I've been dupped, manipulated and over controlled before, but did not know the extend of it until recently. For so long, I've thought that by just listening and trusting what someone else told me, that would be enough. Boy was I wrong. I was caught in a destructive cycle and I was losing my identity and losing my sense of self worth. When things were going wrong in my life, I let certain people tell me what to do and how to handle my situation. All that listening did was turn my faith in hearing in God for myself into faith of God talking to me through another person. And I didn't know it until now.

Not let me preface what I am going to say here before I tell how I realized what changed my life. We are given Apostle, Prophets, Pastors, Teachers, and Elders for a reason. They are to help us walk our walk with the Lord and possibly answer any questions that we have. They are to help protect us when there is possible danger, and to help us become stronger in the Lord. What the danger is, is when you give them too much control. When you start to rely on them to be your voice of the Lord or when every decision you make has to go through them.

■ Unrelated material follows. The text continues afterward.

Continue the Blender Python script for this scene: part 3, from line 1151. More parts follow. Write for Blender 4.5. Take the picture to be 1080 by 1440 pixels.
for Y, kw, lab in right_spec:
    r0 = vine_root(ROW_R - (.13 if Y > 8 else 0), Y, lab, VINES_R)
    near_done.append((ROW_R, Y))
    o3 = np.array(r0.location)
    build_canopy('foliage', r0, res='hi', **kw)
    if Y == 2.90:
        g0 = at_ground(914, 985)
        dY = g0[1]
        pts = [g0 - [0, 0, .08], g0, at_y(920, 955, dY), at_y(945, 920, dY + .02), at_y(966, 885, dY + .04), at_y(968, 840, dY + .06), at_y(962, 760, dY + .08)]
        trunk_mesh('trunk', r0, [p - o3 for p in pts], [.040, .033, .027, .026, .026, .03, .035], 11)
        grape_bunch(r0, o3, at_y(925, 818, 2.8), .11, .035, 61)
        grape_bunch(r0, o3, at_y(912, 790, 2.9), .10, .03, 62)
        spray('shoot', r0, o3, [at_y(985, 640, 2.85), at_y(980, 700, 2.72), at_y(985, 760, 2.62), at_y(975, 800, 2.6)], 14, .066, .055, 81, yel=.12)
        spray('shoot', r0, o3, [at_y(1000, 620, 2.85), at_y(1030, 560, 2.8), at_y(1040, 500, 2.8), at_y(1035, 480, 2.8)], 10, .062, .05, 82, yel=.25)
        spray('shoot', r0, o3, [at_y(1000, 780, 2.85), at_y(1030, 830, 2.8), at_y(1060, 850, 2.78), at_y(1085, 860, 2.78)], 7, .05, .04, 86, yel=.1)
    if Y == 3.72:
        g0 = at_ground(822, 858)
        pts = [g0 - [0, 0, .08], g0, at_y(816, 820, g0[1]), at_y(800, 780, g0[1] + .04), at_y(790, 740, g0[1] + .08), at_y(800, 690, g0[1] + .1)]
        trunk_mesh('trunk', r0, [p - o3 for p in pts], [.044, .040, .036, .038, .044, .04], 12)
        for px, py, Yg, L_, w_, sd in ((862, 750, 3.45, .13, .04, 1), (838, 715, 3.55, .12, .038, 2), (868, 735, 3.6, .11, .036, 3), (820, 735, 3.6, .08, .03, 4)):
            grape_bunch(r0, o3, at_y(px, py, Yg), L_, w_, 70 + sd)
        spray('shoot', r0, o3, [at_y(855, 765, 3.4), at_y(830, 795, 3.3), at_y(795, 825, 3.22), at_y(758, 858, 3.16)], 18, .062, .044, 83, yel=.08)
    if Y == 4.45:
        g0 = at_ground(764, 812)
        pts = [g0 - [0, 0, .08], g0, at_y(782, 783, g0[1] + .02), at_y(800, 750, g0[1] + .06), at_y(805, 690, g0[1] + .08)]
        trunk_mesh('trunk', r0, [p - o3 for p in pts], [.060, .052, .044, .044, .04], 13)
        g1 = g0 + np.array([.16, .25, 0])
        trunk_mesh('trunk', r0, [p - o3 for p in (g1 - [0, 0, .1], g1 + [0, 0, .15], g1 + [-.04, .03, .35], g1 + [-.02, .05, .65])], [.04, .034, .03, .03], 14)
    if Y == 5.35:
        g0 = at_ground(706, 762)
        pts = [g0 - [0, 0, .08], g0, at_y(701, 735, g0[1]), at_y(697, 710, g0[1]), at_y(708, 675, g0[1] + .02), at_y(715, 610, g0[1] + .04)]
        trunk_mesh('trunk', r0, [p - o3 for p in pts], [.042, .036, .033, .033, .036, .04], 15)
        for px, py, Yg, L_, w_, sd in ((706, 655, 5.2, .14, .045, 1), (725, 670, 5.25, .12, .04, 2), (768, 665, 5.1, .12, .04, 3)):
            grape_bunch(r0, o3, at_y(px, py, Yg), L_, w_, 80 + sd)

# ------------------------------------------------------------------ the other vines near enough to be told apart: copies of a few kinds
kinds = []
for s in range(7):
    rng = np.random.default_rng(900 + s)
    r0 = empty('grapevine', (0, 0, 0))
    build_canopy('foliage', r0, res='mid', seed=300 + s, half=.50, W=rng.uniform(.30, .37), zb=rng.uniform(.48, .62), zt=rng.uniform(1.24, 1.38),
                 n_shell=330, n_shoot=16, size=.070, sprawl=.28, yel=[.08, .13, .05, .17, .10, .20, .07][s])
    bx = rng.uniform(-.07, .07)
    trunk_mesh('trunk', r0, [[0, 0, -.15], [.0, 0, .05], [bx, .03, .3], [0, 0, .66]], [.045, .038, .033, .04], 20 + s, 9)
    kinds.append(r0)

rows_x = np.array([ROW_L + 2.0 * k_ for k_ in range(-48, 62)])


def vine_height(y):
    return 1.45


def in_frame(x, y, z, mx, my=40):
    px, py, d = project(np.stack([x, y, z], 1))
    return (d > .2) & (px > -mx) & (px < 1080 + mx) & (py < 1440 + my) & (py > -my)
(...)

I was in a situation that everything I did had to analyzed, submitted, and run through another person. If I wanted to take a vacation, I had to tell this person, when, where, and how long. Not only that, if what I wanted to do conflicted with their plans, I was very strongly encouraged to change my plans. If I didn't I would be labelled in rebellion and had to deal with the consequences. One such instance, I wanted to visit my former fiancee (we got married, so that is why I say former) for Christmas, not only was I told that I could not go, but I also got yelled at for kissing my future wife. I can understand this persons convictions about certain things, but from what I read in the bible, we are all to work out our own salvation with fear and trembling. His conviction are his and mine are mine. End of story.